Similarly, Durazi too voiced his opinion about giving the limelight to celebrities instead of the clothes on the ramp. “When you have a fashion show, the star on the ramp should be the designer and his craft,” says Durazi, adding a word of advice for young designers, “And for young designers, you do not need a Bollywood star. Instead of paying a Bollywood star money to come on the ramp, use that money well to invest in your infrastructure, skilled labour, raw materials etc. You will get a moment’s fame when you have a star, but will you be able to sustain that?

However, it’s not always the decision of the designer to bring on the star. At times, it is the sponsor of the show that intervenes and asks for a celebrity. Rohit Bal, who has always voiced his opinion on topics related to the fashion industry, did confirm that the reason they put a star on the ramp for a show is because of the sponsors and it is never the wish of the designer. He also went on to add that “maybe a showstopper is used by a lot of people as a disguise, for the lack of their talent.”

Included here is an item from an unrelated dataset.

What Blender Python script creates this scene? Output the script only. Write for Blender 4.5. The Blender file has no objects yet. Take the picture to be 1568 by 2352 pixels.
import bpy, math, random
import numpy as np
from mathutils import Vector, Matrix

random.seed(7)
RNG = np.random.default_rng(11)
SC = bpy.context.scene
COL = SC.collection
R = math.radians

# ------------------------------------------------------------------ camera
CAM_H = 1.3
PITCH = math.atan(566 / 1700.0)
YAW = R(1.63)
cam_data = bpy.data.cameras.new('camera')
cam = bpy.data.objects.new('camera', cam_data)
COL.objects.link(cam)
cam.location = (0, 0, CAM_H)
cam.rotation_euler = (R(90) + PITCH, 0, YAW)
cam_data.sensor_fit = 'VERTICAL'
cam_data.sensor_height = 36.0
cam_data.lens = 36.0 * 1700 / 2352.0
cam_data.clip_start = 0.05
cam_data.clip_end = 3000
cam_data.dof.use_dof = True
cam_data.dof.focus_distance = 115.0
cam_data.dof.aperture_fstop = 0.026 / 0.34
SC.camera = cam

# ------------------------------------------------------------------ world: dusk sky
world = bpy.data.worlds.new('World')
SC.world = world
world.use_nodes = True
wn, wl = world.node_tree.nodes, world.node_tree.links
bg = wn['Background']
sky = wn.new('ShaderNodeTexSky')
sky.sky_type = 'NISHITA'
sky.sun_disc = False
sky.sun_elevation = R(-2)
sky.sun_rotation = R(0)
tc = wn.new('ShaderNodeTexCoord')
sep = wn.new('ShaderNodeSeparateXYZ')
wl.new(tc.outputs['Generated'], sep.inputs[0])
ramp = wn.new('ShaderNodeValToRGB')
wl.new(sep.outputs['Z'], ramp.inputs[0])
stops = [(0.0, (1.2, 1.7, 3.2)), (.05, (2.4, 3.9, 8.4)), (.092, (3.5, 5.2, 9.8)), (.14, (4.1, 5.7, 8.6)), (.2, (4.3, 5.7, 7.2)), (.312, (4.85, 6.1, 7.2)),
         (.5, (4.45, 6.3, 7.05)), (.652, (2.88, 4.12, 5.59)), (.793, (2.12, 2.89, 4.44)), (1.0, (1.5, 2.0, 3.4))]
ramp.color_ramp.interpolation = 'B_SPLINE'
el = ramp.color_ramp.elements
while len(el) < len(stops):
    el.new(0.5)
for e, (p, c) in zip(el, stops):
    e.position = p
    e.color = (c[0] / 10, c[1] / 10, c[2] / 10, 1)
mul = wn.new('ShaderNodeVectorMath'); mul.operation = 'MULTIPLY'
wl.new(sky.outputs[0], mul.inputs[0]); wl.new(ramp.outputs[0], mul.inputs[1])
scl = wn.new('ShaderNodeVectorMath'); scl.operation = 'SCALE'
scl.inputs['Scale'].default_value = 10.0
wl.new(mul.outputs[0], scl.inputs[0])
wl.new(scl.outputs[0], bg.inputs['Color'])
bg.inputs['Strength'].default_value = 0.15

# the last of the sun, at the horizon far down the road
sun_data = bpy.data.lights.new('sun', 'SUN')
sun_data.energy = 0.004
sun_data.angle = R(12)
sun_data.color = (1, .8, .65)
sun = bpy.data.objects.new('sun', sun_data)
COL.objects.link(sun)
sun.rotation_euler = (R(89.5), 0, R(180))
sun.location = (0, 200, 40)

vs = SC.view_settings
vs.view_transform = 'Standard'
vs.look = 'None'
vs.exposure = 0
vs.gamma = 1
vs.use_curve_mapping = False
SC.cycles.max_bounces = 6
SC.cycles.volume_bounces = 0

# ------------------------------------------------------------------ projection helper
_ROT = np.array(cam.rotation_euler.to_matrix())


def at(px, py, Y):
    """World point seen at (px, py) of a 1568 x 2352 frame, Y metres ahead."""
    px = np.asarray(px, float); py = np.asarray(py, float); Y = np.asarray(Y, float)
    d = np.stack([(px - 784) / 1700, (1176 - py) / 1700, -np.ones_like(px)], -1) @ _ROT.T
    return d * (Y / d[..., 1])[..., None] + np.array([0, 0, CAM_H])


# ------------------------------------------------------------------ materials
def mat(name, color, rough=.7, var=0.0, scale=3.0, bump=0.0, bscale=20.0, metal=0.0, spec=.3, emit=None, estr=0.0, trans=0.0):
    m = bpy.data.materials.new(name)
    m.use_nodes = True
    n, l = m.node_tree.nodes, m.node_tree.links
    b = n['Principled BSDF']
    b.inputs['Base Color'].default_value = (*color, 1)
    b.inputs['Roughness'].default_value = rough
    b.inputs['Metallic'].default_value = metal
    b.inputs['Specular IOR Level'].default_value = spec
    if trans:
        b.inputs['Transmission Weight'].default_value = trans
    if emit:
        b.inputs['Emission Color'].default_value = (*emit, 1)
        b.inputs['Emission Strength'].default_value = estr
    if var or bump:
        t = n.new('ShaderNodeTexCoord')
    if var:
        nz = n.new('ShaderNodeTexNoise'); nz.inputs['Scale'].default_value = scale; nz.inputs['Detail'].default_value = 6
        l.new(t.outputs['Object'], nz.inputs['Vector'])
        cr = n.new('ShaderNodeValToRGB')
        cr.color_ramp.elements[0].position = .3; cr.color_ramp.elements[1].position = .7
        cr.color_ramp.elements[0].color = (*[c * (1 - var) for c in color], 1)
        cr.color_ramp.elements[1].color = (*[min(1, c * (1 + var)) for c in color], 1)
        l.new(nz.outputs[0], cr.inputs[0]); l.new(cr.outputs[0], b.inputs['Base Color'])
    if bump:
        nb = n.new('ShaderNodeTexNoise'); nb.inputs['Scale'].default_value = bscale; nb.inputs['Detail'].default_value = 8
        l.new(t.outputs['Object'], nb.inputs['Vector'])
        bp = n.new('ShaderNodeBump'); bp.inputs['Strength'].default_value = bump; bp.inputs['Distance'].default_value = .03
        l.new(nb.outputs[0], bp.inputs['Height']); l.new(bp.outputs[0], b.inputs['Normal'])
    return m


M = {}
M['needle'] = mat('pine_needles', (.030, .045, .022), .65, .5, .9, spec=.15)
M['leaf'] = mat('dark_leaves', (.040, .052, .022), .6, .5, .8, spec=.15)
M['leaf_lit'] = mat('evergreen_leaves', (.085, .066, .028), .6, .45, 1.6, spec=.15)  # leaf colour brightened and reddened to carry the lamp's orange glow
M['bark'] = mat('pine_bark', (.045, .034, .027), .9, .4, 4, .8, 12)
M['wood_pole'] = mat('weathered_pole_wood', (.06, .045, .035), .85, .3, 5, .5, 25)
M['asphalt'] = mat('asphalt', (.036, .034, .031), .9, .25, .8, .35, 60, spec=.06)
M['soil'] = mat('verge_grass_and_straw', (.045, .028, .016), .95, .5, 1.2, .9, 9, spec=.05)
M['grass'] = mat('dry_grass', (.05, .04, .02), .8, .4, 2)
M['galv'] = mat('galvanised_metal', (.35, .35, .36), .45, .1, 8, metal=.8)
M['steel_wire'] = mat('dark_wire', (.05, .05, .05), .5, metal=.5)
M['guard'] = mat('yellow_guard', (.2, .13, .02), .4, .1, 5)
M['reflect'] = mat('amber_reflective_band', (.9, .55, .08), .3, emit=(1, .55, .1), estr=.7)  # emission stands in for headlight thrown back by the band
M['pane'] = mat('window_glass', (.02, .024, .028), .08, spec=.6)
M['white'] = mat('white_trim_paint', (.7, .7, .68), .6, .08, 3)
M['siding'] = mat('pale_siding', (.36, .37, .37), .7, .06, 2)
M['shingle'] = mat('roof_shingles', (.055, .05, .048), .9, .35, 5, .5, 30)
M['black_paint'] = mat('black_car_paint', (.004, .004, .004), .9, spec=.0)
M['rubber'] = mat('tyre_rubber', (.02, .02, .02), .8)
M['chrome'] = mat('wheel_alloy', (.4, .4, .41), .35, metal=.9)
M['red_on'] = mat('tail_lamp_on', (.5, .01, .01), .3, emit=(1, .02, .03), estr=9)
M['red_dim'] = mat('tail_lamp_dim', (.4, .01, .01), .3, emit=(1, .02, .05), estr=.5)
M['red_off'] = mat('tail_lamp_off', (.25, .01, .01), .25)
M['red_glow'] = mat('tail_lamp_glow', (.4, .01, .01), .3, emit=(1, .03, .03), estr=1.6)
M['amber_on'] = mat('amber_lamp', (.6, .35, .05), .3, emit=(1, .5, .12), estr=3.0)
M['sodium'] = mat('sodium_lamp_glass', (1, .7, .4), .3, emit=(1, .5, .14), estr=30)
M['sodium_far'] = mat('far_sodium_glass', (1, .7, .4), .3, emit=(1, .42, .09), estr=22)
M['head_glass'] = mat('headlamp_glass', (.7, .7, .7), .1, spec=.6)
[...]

Bal also believes that a showstopper takes way from the entire hard work and effort of the designer because when you have a showstopper, everyone - be it the media or any social platform - the only pictures you see of their collection is the one worn by the celebrity. And sadly, it is the only outfit people tend to remember.

Mumbai: Actress Malaika Arora walks the ramp for fashion designer Diya Rajvir on Day 5 of the Lakme Fashion Week Winter/Festive 2019 in Mumbai.
Mumbai: Actress Malaika Arora walks the ramp for fashion designer Diya Rajvir on Day 5 of the Lakme Fashion Week Winter/Festive 2019 in Mumbai. ( IANS )

On the other hand, fashion designer Rina Dhaka, who has been in the industry for almost three decades now shares that she always ends up using a showstopper. “What Malaika Arora had worn for me in earlier shows still sell. Today, there is a lot of commerce that has entered in the industry. And showstoppers in India is a big thing. I cannot denounce their [celebs] right, it is their wish and they are getting paid,” adds Dhaka.

Fashion designer Rocky Star, who will be showcasing his collection at the upcoming London Fashion Week 2019, shares that in the two decades of him showcasing collections displayed by models and actors in India, the emphasis then was still on the collection. However, in today’s scenario he feels that the appreciation for couture is somewhere lost, where the collection is recognised by the showstopper and the people in the front row of shows.

When asked if things change when presented on an international runway, Rocky says, “I believe, with my showcases at London Fashion Week, the showstopper will always remain my clothes. The industry and the audience is there to see only your garments. That’s when reinventing with every collection becomes essential. It’s your art and creativity that takes centre stage and not the power of your celebrity pull.”

While the debate on whether the runway needs a star or not may never end, the fashion industry is one big platform where stars were born and careers were made.